At least one opponent says it's possible.

Stephen Saxon, the chairman of the Groom Law Group, has been meeting with senior administration officials to express opposition to the pending regulations. And speaking this week at the Insured Retirement Institute's regulatory conference, Saxon noted that the concerns from the financial industry about the proposal -- which would extend fiduciary responsibilities to advisors providing retirement advice to plans and individuals -- have resonated at the highest levels of the government.

"The fiduciary reg is probably the most important regulatory initiative that we've had here in Washington in the last 20 years.
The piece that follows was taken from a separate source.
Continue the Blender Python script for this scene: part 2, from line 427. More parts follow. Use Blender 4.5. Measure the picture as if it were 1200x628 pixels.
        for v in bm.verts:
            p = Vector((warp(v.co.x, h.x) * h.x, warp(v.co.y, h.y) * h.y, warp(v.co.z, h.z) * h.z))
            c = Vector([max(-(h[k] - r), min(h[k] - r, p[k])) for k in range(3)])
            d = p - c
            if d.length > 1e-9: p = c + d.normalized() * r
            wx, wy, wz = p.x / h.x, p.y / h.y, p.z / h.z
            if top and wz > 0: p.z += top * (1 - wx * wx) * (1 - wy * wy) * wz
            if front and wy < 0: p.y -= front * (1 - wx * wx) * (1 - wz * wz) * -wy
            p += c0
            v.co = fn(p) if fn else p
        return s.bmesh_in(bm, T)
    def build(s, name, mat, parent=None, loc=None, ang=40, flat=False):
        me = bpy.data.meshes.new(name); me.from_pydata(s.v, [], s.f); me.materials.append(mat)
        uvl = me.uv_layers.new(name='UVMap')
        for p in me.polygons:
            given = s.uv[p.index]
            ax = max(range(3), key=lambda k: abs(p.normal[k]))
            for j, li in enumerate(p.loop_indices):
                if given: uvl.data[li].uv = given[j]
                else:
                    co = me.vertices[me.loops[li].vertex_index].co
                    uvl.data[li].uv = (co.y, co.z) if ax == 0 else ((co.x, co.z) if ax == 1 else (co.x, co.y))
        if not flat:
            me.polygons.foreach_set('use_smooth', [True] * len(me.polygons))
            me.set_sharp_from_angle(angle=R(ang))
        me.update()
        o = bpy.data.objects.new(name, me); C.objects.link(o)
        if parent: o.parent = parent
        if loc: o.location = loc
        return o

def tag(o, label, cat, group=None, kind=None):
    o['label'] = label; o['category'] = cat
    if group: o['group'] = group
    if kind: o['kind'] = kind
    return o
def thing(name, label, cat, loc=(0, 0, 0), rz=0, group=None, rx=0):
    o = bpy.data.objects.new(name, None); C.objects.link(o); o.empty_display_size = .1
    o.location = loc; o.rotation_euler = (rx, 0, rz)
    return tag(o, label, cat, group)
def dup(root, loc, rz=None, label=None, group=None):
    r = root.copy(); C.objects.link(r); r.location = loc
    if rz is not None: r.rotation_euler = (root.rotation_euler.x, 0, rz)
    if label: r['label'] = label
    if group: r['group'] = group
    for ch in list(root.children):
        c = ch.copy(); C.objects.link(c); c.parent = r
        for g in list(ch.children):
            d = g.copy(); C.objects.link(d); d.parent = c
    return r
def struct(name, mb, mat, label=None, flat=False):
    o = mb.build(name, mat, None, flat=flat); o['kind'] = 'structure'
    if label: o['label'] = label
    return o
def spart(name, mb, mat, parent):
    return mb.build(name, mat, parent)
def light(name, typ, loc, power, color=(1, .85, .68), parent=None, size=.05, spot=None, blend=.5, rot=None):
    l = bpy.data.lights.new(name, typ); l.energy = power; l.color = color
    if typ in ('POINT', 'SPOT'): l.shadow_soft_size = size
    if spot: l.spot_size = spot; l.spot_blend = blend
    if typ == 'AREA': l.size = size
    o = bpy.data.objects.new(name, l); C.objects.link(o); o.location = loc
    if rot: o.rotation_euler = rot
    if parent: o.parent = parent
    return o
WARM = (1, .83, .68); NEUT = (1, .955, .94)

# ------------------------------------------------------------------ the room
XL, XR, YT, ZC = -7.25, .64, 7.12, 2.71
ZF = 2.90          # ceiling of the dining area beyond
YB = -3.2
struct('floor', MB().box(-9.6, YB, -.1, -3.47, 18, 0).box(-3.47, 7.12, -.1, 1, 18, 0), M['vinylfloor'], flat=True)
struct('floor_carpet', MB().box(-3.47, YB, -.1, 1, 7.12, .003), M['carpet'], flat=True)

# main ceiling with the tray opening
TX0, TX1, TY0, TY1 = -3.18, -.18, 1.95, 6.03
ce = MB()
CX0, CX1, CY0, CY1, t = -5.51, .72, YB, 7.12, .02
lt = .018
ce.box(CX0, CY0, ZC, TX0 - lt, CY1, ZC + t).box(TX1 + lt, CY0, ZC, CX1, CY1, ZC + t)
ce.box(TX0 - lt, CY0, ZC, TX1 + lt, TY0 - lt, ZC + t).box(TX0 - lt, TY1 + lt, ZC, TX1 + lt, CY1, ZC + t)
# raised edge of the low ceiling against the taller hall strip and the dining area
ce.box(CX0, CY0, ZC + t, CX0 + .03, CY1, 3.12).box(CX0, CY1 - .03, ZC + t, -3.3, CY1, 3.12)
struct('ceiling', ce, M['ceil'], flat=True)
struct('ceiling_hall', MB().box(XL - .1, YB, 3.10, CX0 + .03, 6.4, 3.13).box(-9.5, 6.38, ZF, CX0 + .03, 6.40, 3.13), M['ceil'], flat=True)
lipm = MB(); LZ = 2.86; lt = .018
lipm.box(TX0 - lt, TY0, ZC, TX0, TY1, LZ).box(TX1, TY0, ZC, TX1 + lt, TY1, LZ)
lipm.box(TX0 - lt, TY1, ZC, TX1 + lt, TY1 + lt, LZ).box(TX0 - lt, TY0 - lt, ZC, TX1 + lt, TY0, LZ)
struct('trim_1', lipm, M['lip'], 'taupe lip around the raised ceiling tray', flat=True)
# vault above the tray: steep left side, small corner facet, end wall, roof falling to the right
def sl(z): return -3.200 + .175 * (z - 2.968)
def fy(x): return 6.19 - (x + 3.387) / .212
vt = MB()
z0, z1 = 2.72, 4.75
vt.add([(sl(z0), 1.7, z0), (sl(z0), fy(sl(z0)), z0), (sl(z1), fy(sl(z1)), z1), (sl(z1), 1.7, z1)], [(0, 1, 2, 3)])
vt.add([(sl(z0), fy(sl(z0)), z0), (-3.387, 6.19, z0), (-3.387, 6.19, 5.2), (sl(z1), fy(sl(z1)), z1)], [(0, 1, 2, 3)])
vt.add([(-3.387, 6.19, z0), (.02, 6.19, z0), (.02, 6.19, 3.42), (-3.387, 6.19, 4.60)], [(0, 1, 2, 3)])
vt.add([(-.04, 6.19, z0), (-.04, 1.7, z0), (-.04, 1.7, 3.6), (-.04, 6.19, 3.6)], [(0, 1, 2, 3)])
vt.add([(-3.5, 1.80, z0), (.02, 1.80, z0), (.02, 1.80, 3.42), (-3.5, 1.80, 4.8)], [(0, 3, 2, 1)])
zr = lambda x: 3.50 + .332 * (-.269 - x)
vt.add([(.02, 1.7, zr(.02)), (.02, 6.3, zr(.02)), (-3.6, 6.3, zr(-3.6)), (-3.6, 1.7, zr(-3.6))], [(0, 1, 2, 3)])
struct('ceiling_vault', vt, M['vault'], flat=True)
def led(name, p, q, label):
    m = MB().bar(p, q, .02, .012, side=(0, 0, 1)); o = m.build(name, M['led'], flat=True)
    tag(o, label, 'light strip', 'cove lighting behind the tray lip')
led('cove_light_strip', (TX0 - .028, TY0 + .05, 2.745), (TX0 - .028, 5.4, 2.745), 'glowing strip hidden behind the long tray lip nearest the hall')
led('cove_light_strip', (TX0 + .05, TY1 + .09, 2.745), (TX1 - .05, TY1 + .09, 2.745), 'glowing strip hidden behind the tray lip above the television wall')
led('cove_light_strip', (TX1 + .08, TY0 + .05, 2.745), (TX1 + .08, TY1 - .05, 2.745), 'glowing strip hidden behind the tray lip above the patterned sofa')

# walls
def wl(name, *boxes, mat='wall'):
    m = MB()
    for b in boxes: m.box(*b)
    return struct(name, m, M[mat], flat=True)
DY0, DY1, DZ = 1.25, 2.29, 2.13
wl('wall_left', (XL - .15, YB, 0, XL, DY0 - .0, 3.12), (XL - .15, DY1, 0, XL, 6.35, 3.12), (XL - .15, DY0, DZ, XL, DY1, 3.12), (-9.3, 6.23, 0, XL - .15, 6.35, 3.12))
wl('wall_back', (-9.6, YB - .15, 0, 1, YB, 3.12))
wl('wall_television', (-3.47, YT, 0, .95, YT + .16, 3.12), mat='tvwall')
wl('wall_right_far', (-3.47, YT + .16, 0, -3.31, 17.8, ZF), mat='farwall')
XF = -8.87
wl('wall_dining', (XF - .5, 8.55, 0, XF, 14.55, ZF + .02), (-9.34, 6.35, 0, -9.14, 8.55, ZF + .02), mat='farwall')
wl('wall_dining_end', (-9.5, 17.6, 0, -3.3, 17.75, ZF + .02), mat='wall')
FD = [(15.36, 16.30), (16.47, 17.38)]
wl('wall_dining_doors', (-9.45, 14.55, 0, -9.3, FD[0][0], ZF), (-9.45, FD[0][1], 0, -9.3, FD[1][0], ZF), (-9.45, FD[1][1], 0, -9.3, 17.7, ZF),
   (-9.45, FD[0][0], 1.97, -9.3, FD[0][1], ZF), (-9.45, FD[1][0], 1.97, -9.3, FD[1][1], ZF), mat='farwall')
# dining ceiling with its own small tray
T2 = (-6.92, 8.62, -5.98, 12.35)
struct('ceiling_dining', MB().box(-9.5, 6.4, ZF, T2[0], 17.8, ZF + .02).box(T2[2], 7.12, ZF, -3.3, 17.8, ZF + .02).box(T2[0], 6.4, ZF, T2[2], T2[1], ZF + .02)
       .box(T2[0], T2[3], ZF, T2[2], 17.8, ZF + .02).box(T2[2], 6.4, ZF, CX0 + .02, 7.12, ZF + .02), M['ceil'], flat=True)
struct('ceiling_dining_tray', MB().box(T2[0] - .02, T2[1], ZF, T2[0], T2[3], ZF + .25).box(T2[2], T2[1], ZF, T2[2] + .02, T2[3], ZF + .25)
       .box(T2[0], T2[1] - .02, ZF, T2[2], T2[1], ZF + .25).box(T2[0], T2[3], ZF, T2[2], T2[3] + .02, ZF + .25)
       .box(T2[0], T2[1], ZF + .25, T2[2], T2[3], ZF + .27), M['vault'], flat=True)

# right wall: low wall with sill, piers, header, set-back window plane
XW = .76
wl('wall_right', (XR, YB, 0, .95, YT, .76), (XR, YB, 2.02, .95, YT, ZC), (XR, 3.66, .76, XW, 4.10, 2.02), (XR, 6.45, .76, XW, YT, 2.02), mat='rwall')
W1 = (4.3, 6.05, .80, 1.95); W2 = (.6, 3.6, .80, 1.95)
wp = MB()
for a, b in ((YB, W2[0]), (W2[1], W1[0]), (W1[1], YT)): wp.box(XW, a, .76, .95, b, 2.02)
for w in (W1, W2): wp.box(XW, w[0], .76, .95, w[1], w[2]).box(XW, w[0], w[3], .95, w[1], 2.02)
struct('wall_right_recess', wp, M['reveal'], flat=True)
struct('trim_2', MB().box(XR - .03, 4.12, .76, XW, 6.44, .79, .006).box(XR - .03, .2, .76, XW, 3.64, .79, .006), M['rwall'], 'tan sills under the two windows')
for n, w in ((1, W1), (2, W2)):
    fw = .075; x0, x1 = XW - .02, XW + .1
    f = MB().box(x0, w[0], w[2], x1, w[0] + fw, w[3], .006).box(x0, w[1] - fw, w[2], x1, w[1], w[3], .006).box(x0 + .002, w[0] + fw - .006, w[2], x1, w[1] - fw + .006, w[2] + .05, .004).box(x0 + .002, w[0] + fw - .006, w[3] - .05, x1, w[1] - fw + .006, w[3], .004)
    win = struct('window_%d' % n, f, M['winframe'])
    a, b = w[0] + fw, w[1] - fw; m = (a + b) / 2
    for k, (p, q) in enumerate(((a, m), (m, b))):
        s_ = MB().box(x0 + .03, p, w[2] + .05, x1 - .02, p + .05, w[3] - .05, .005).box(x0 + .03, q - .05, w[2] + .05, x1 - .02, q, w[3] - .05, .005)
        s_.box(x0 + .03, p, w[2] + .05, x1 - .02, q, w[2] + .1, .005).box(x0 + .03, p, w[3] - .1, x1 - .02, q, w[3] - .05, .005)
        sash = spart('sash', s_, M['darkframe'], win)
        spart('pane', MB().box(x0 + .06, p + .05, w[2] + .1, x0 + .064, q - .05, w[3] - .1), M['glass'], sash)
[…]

It's also the most controversial," Saxon says. "Rarely do you see the level of interest at the White House and OMB and others have had in the fiduciary reg."


The Labor Department and fiduciary advocates have argued that the rules are necessary to address conflicts of interest in the advice offered to investors, particularly as they consider how to handle their employer-sponsored 401(k) plans as they head into retirement.

But opposition from groups like SIFMA and FSI remains strong, and scores of lawmakers on both sides of the aisle have warned that the rule could deprive millions of middle-income Americans of retirement advice and potentially create other unintended consequences.

The Labor Department first rolled out an initial proposal in 2010, but withdrew it the next year amid sharp criticism from industry groups and members of Congress, who warned that the new obligations -- and the associated liabilities -- would compel scores of advisors and other professionals to abandon the retirement space, leaving millions of Americans without advice.

The DoL has since been revising those rules, promising a far more rigorous cost-benefit analysis and a fuller complement of exemptions to permit commission-based sales and other common industry practices. That redraft has been delayed as well, however; most recently, the department pushed back the target date for its proposal, from August to next January.


Saxon appears to be hoping that the delays could amount to an eventual defeat for the proposal. He cites the White House scrutiny and signs -- among them, a pair of dueling columns that recently appeared in the Wall Street Journal and the New York Times -- that what was once an arcane policy argument is going mainstream.

"The question is whether we have a fiduciary reg at all," he says.

Phyllis Borzi, the assistant secretary of labor who has been the public face of the proposal, has insisted that it is a needed investor protection. She also, however, stresses that the reintroduction of the rules will be only a first step. The proposal will then be subject to comments from the public and will be considered in multiple open forums that the department will convene to discuss the potential impact.

That process, which will surely be attended by fierce opposition lobbying and congressional scrutiny, could drag on so long that the administration ultimately determines that it's not worth the political price, Saxon suggests.

"If you think about it in terms of, 'Do they have a realistic possibility of getting this thing done?' -- well, they're going to have to go through a multi-month comment period, and they're going to have to go through hearings, and they're going to have to digest all that information," Saxon says.

"Can they get that all done before we're in the middle of a 2016 election?

"The White House is looking at this," he adds. "My personal belief is that the White House is going to continue to look hard at ... whether they want to go forward with this reg -- because of the election, because of the controversy, because it's irritating a lot of those of us who work in the financial services space."